The Republicans spent their first month as a majority in Congress trying to stop the president's first term achievements. |
First month since Republicans took control of Congress, I was expecting this to happen. With the Republicans wasting their time on passing bills such as the Keystone XL pipeline, the ban on taxpayer abortion, halting the president's executive order on immigration reform and the 59th repeal of Obamacare, a jobs bill is not likely going to pass.
With that being said, it's been reported that 257,000 jobs were added for the month of January and the unemployment rate ticked up to 5.7%.
Of course, this is going to be challenged by the ney sayers who actually believe unemployment is 23% and 92 million are out of work. And gas prices are down because of fracking.
It's going to be a rough two years. |
CNBC reports that full-time workers surged, gaining 777,000 and numbering more than 120 million for the first time since July 2008. Their wages grew as well, with hourly earnings up 12 cents an hour, representing an annualized gain of 2.2 percent and the largest monthly gain in the economic recovery.
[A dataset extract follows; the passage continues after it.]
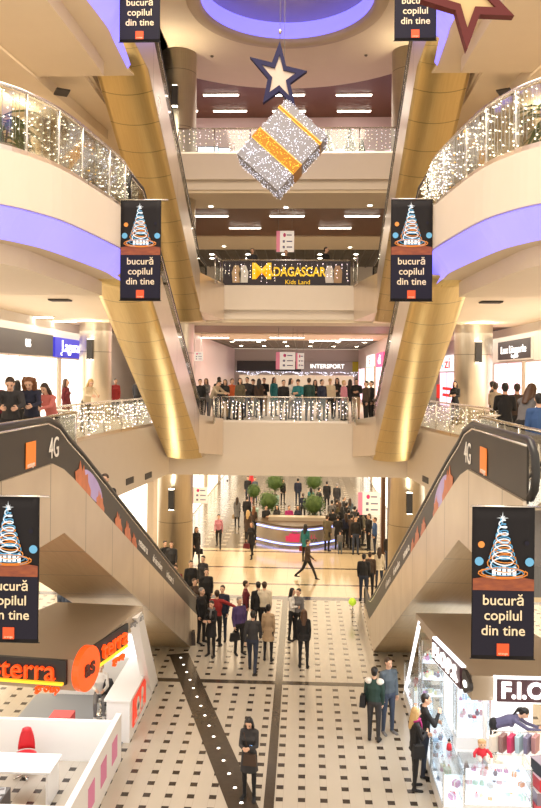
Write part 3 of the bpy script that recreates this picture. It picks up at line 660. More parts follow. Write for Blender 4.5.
# ------------------------------------------------------------------ hanging banners with the light-swirl tree
ban_black = textured('banner_cloth', (.004, .003, .005), (.007, .005, .008), .8, 0, (1, 1, 1), 2)
pr_white = mat('print_white', (.80, .88, .95), .5, 0, (.6, .8, 1), .25); pr_blue = mat('print_blue', (.12, .38, .62), .5, 0, (.1, .4, .8), .15)
pr_orange = mat('print_orange', (.80, .30, .06), .5); pr_brown = textured('print_glow', (.45, .12, .03), (.12, .02, .02), .5, 0, (2, 2, 6), 3)
pr_navy = mat('print_navy', (.005, .004, .018), .8); logo_m = mat('logo_orange', (.85, .10, .02), .5); cream_letter = mat('cream_letter', (.85, .72, .5), .5)
def make_banner():
    o = empty('hanging_banner', (0, 0, 0), 0, 'b', 'banner')
    W, H = .92, 2.26                                  # hangs from the origin down
    v = []; nx, nz = 9, 13
    for y in (-.006, .006):
        for j in range(nz):
            for i in range(nx): v.append((-W/2+W*i/(nx-1), y+.010*math.sin(i*1.3+j*.7)*(j/nz), -H*j/(nz-1)))
    f = []; q = nx*nz
    for j in range(nz-1):
        for i in range(nx-1):
            a = j*nx+i; f += [(a, a+1, a+nx+1, a+nx), (q+a, q+a+nx, q+a+nx+1, q+a+1)]
    for i in range(nx-1): f += [(i, q+i, q+i+1, i+1), ((nz-1)*nx+i, (nz-1)*nx+i+1, q+(nz-1)*nx+i+1, q+(nz-1)*nx+i)]
    for j in range(nz-1): f += [(j*nx, (j+1)*nx, q+(j+1)*nx, q+j*nx), (j*nx+nx-1, q+j*nx+nx-1, q+(j+1)*nx+nx-1, (j+1)*nx+nx-1)]
    MB().add(v, f, True).build('cloth', ban_black, o)
    MB().tube([(-W/2-.03, 0, .015), (W/2+.16, 0, .015)], .014, 6).build('rod', chrome, o)
    MB().tube([(-W/2-.02, 0, -H), (W/2+.02, 0, -H)], .009, 6).build('hem_bar', black_rubber, o)
    yf = -.022
    MB().box(-W/2+.01, W/2-.01, yf+.004, yf+.006, -2.2, -1.22).build('night_print', pr_navy, o)
    arc = [(-W/2+.01, -1.23), (-W/2+.01, -1.06)]+[(-W/2+.01+(W-.02)*k/12, -1.06+.045*math.sin(PI*k/12)) for k in range(1, 12)]+[(W/2-.01, -1.06), (W/2-.01, -1.23)]
    MB().prismy(arc, yf+.001, yf+.003).build('horizon_print', pr_brown, o)
    def sw(turns, r0, r1, z0, z1, ph, m, w, squash=.28):
        pts = []
        for k in range(int(turns*18)+1):
            t = k/(turns*18); a = 2*PI*turns*t+ph; r = r0+(r1-r0)*t
            pts.append((r*math.cos(a)*.82-.02, yf-.004, (z0+(z1-z0)*t+r*squash*math.sin(a))*.92))
        MB().tube(pts, w, 4, False).build('swirl_print', m, o)
    sw(7, .05, .22, -.20, -.98, 0, pr_white, .010, .45); sw(6, .03, .27, -.18, -.92, 2, pr_blue, .008, .5); sw(4, .10, .30, -.45, -.98, 1, pr_orange, .009, .4)
    sw(2, .36, .46, -1.04, -1.06, .5, pr_orange, .010, .2); sw(2, .30, .40, -1.0, -1.08, 2.5, pr_blue, .007, .25)
    mb = MB()
    for k in range(5): mb.box(-.17+k*.075, -.115+k*.075, yf-.006, yf-.004, -1.01+.012*(k % 2), -.89+.02*(k % 3))
    star = []
    for k in range(16): r = .09 if k % 4 == 0 else .05 if k % 2 == 0 else .018; star.append((-.02+r*math.cos(k*PI/8+PI/2), -.15+r*math.sin(k*PI/8+PI/2)))
    mb.build('glitter_print', pr_white, o); MB().prismy(star, yf-.006, yf-.004).build('star_print', pr_white, o)
    for (x, z, r, m) in ((-.33, -.55, .05, pr_orange), (-.36, -.80, .065, pr_blue), (.38, -.80, .065, pr_blue), (.34, -.52, .035, pr_navy)):
        MB().prismy([(x+r*math.cos(2*PI*k/14), z+r*math.sin(2*PI*k/14)) for k in range(14)], yf-.003, yf-.001).build('spot_print', m, o)
    for i, w in enumerate(('bucură', 'copilul', 'din tine')):
        text('lettering', w, cream_letter, (.0, yf-.002, -1.38-.225*i), (R90, 0, 0), .215, o, .002, 1.0, bold=.002)
    lg = MB().box(-.09, .09, yf-.004, yf+.004, -2.2, -2.02).build('logo', logo_m, o)
    text('logo_lettering', 'orange', cream_letter, (0, yf-.006, -2.165), (R90, 0, 0), .05, lg, .001)
    return o
b0 = make_banner(); first = True
def hang_banner(px, py, y, label, sc=1.0, wire=None):
    global first
    o = b0 if first else copy_tree(b0); first = False
    p = atY(px, py, y); o.location = p; o.scale = (sc, 1, sc); o['label'] = label; o['group'] = 'hanging banners'
    return o
hang_banner(141, 200.5, 16.4, 'tall dark banner with light-swirl tree hanging under the left second floor gallery', .965)
hang_banner(412, 199.5, 16.4, 'tall dark banner with light-swirl tree hanging under the right second floor gallery', .965)
hang_banner(140.5, -58, 16.4, 'dark banner cut by the top of the photo, upper left', .965)
hang_banner(416, -61, 16.4, 'dark banner cut by the top of the photo, upper right', .965)
hang_banner(10.5, 497, 7.6, 'big dark banner hanging by the left ground floor escalator, cut by the photo edge', .652)
hang_banner(503.5, 507.5, 7.6, 'big dark banner hanging before the right kiosk and escalator', .662)

# ------------------------------------------------------------------ hanging stars and gift box
navy = mat('star_navy', (.006, .005, .055), .75); star_in = textured('star_glitter', (.62, .50, .42), (.52, .42, .36), .5, 0, (1, 1, 1), 40)
star_red = mat('star_red', (.11, .006, .006), .6)
def hung_star(pts, y, depth, mo, mi, label, ratio, name='hanging_star', cord_top=TOP):
    P = [atY(px, py, y) for px, py in pts]; c = sum(P, Vector())/5
    o = empty(name, c, 0, label, 'star')
    out = []
    for k in range(5):
        a, b = P[k]-c, P[(k+1) % 5]-c
        out += [(a.x, a.z), ((a.x+b.x)/2*ratio, (a.z+b.z)/2*ratio)]
    inner = [(x*.60, z*.60) for x, z in out]
    mb = MB(); n = 10
    v = [(x, yy, z) for yy in (-depth/2, depth/2) for x, z in out]+[(x, yy, z) for yy in (-depth/2, depth/2) for x, z in inner]
    f = []
    for k in range(n):
        j = (k+1) % n; f += [(k, j, 2*n+j, 2*n+k), (n+k, 3*n+k, 3*n+j, n+j), (k, n+k, n+j, j), (2*n+k, 2*n+j, 3*n+j, 3*n+k)]
    mb.add(v, f).build('rim', mo, o)
    MB().prismy([(x*1.02, z*1.02) for x, z in inner], -depth*.22, depth*.22).build('panel', mi, o)
    top = max(out, key=lambda q: q[1])
    MB().tube([(top[0], 0, top[1]-.02), (top[0], 0, cord_top-c.z)], .008, 5).build('cord', mat('cord_grey', (.3, .28, .25), .5), o)
    MB().lathe([(.035, top[1]+.22), (.05, top[1]+.28), (.035, top[1]+.34)], top[0], 0, 10).build('hook', chrome, o)
    return o
hung_star([(280, 42), (307, 72), (296, 110), (263, 104), (250, 58)], 20, .16, navy, star_in, 'navy star with pale glittering middle hanging above the gift box', .50)
hung_star([(497, -48), (513, 18), (466, 52), (420, 2), (440, -40)], 12.2, .16, star_red, mat('star_tan', (.62, .45, .22), .5), 'red star with tan middle hanging at the top right', .52, cord_top=TOP)
cen = (atY(304, 122, 20)+atY(261.5, 179, 20))/2
gb = empty('gift_box', cen, 0, 'hanging white sparkling gift box with gold ribbons, tipped on its corner', 'gift box')
a1, a2 = atY(284, 104, 20), atY(324, 140, 20); a3 = atY(240, 161, 20)
ux = (a2-a1); w_ = ux.length; ang = math.atan2(ux.z, ux.x); h_ = (a3-a1).length
gb.rotation_euler = (0, -ang, 0)
d_ = .5
MB().box(-w_/2, w_/2, -d_, d_, -h_/2, h_/2).build('body', textured('glitter_cloth', (.34, .33, .36), (.22, .22, .25), .5, 0, (1, 1, 1), 30), gb)
gold = textured('gold_ribbon', (.55, .25, .02), (.40, .16, .01), .35, .3, (1, 1, 1), 25)
MB().box(-w_/2-.02, w_/2+.02, -d_-.02, d_+.02, -.36, -.06).build('ribbon', gold, gb)
MB().box(-w_/2-.02, w_/2+.02, -d_-.02, d_+.02, h_/2-.30, h_/2-.25).build('lid_trim', gold, gb)
mb = MB()
def face_bulbs(mb, zlo, zhi, n, r):
    for i in range(n):
        mb.octa((random.uniform(-w_/2, w_/2), -d_-.035, random.uniform(zlo, zhi)), r*random.uniform(.8, 1.25))
    for i in range(n//2):
        mb.octa((random.choice((-1, 1))*(w_/2+.03), random.uniform(-d_, d_), random.uniform(zlo, zhi)), r)
        mb.octa((random.uniform(-w_/2, w_/2), random.uniform(-d_, d_), random.choice((-1, 1))*(h_/2+.03)), r)
face_bulbs(mb, -h_/2, -.38, 210, .011); face_bulbs(mb, -.04, h_/2-.31, 210, .011); face_bulbs(mb, h_/2-.23, h_/2, 70, .011)
tag(mb.build('bulbs', bulb_cold, gb), kind='stuff')
mb = MB()
for i in range(90): mb.octa((random.uniform(-w_/2, w_/2), -d_-.03, random.uniform(-.33, -.09)), .012)
for z in (-.37, -.05, h_/2-.31, h_/2-.24):
    for k in range(46): mb.octa((-w_/2+w_*k/45, -d_-.03, z), .014)
tag(mb.build('gold_bulbs', bulb_gold, gb), kind='stuff')
gi = (Matrix.Translation(cen) @ Matrix.Rotation(-ang, 4, 'Y')).inverted()
MB().tube([gi @ a1, gi @ Vector((a1.x, a1.y+.12, TOP+.8))], .008, 5).build('cord', MATS['cord_grey'], gb)
# ------------------------------------------------------------------ kiosks
taupe = textured('kiosk_roof', (.46, .375, .28), (.42, .34, .255), .45, 0, (1, 1, 1), 2)
kiosk_white = mat('kiosk_white', (.86, .85, .84), .3); kiosk_grey = mat('kiosk_grey', (.55, .54, .54), .4)
lit_white = mat('kiosk_lit_white', (1, 1, 1), .4, 0, (.93, .96, 1), 1.25)
neon_red = mat('sign_orange_lit', (.95, .12, .02), .4, 0, (1, .075, .005), .55); neon_yellow = mat('sign_yellow_lit', (1, .7, .05), .4, 0, (1, .6, .03), .7)
red_plastic = mat('red_plastic', (.62, .03, .04), .4); black_plastic = mat('black_plastic', (.025, .025, .028), .45)
# --- left kiosk: the roof's four top corners and its edges, the end leg leaning back under the escalator
kl = empty('kiosk', (0, 0, 0), 0, 'white insurance kiosk with taupe roof and glowing orange signs at the lower left', 'kiosk')
def roof_at(o, corners, m, t0, t1):
    P = [atY(*c) for c in corners]; dn = lambda p, t: Vector((p.x, p.y, p.z-t))
    bi, ni, no, bo = P
    v = [dn(bi, t0), dn(ni, t1), dn(no, t1), dn(bo, t0), bi, ni, no, bo]
    MB().hexa(v).build('roof', m, o); return P
KL = roof_at(kl, [(143, 606, 16.2), (76, 660, 13.6), (-60, 650, 13.9), (58, 602, 16.4)], taupe, .16, .56)
def leaning_leg(name, m, y0, y1, t0, t1, x0, w, o, xt, zt):
    MB().hexa([(x0, y0, 0), (x0+w, y0, 0), (x0+w, y1, 0), (x0, y1, 0), (xt, t0, zt), (xt+w, t0, zt), (xt+w, t1, zt), (xt, t1, zt)]).build(name, m, o)
leaning_leg('end_frame', kiosk_white, 20.5, 21.4, 15.7, 16.15, -3.62, .20, kl, -2.98, KL[0].z-.1)
MB().box(-6.1, -3.66, 20.3, 20.36, .0, 1.72).build('back_wall', kiosk_white, kl)
MB().box(-5.0, -3.72, 20.24, 20.3, 1.1, 1.66).build('poster_panel', lit_white, kl)
tx = text('lettering', 'companie de asigurari', mat('letter_grey', (.25, .25, .25)), (KL[0]*.70+KL[1]*.30)+Vector((.02, 0, -.16)), (R90, 0, math.atan2(KL[0].y-KL[1].y, KL[0].x-KL[1].x)), .20, kl, .004, .9)
ct = MB().box(-3.95, -3.40, 17.75, 20.4, 0, .98).build('side_counter', kiosk_white, kl)
MB().box(-4.0, -3.36, 17.7, 20.4, .98, 1.03).build('counter_top', kiosk_white, ct)
rp = MB().box(-3.39, -3.375, 18.05, 19.5, .22, .88).build('red_poster', mat('poster_red', (.75, .05, .03), .4, 0, (1, .06, .02), .35), kl)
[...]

It was only the second time in the last 11 years that January's numbers beat Wall Street expectations and came amid a powerful run for nonfarm payrolls. Over the past three months, job creation has averaged 336,000, with upward revisions for both November and December, good for a total of just over one million during the span.
Gains came across the board, with retail leading the way in January with 46,000 new positions. Construction added 39,000, while health care grew 38,000.
The report could help ease some anxiety about the pace of growth, particularly in the wake of some mediocre economic reports to start the year.